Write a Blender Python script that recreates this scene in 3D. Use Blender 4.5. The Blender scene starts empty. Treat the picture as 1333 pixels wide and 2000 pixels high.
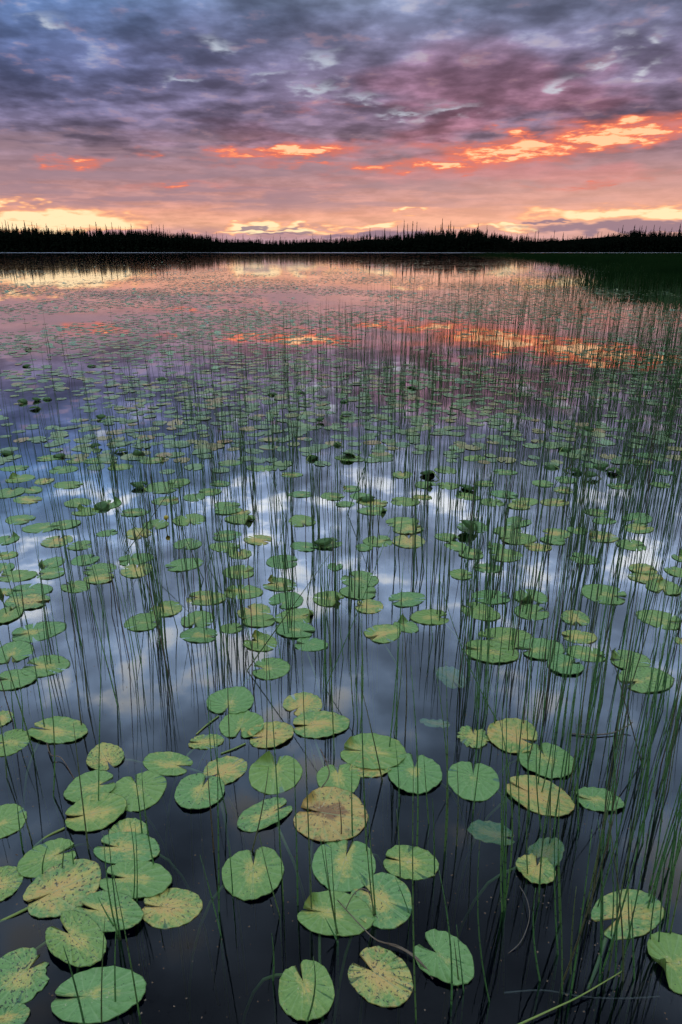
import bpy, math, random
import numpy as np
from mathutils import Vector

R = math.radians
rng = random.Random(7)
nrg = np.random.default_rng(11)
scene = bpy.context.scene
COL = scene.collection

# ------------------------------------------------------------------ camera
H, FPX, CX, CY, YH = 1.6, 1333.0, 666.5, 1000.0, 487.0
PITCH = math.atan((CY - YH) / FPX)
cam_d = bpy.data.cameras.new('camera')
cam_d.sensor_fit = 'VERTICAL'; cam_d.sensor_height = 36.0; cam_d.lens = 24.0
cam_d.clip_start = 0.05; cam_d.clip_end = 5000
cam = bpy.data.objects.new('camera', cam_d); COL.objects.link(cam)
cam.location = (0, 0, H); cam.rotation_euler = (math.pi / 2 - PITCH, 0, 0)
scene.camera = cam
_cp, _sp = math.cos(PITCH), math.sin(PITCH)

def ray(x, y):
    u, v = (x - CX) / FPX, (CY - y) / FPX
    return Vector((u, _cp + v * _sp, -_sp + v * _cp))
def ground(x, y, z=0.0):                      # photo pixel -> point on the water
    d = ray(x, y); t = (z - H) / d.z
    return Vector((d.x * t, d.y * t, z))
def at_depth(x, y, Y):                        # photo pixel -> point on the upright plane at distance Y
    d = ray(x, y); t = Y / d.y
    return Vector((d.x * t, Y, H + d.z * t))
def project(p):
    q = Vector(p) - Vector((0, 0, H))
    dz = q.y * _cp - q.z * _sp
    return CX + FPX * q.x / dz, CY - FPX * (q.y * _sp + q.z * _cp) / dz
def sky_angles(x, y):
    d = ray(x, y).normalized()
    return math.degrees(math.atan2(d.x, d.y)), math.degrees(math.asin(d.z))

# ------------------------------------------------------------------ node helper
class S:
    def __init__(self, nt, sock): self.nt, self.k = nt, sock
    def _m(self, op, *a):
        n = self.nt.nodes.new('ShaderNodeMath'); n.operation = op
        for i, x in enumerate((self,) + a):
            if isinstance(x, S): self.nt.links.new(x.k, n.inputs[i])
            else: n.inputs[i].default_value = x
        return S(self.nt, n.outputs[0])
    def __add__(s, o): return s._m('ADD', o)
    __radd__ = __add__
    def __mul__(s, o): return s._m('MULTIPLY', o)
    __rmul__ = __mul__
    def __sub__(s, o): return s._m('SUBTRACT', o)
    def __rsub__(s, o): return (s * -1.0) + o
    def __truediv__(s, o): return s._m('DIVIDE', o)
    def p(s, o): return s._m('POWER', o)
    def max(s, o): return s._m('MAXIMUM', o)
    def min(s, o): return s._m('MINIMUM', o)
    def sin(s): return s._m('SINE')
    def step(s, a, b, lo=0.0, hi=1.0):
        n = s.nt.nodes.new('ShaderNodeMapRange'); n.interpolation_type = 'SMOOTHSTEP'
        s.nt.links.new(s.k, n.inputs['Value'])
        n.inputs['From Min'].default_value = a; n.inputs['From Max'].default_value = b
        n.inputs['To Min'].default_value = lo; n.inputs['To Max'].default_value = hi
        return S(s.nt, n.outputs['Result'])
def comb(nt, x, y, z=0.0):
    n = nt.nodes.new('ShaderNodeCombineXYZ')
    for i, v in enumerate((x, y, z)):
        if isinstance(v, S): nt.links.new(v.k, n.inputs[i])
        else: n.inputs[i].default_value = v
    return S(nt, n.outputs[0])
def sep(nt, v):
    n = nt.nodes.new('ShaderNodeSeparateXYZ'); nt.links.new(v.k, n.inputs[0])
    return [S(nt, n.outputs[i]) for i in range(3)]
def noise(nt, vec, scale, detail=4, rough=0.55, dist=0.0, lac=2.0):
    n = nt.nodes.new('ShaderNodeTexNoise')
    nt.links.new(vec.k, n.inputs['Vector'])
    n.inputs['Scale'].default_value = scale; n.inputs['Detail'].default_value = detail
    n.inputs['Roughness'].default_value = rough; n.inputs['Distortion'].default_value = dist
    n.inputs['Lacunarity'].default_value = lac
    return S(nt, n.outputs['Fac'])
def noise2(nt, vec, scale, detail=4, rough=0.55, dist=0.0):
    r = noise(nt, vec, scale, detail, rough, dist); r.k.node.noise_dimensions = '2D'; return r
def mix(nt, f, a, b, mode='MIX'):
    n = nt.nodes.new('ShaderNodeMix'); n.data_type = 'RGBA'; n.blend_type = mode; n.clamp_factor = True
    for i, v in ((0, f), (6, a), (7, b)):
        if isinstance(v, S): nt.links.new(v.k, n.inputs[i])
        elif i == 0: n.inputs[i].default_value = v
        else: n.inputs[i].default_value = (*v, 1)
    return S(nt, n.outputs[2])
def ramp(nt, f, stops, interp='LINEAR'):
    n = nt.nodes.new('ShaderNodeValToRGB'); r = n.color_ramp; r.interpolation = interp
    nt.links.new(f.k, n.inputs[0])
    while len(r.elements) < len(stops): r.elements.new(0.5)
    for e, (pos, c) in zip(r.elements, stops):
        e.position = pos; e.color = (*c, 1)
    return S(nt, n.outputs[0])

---

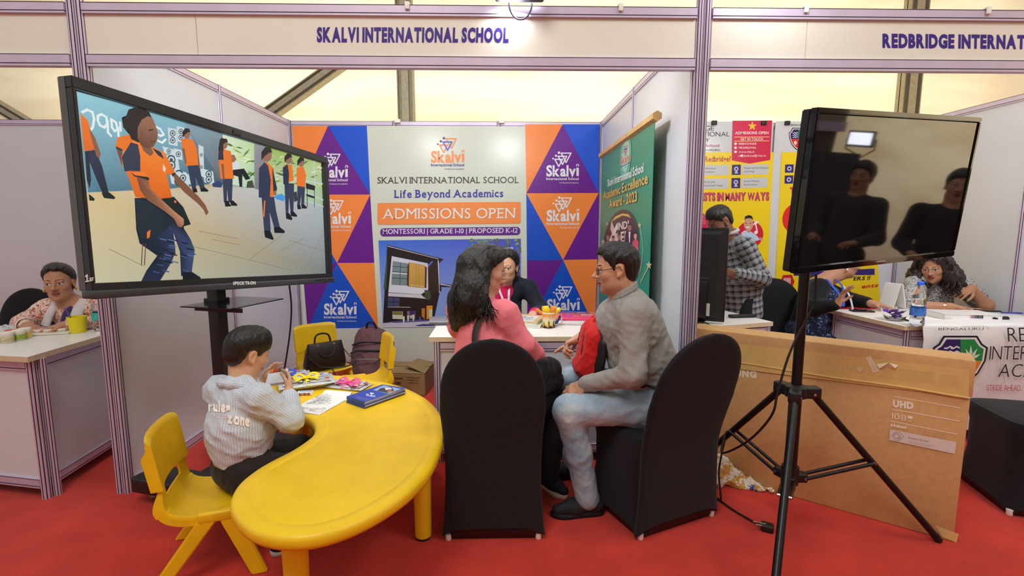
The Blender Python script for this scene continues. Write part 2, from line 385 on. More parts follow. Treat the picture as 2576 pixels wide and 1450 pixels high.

• _WHAT IS REQUIRED_: Copy, exactly as they stand, the lines from the one that holds "Write a Blender" to the one that holds "from mathutils import Vector", both included, and drop every picture.

• _PROBLEM SOLUTION_:
Write a Blender Python script that recreates this scene in 3D. Use Blender 4.5. The Blender scene starts empty. Treat the picture as 1333 pixels wide and 2000 pixels high.
import bpy, math, random
import numpy as np
from mathutils import Vector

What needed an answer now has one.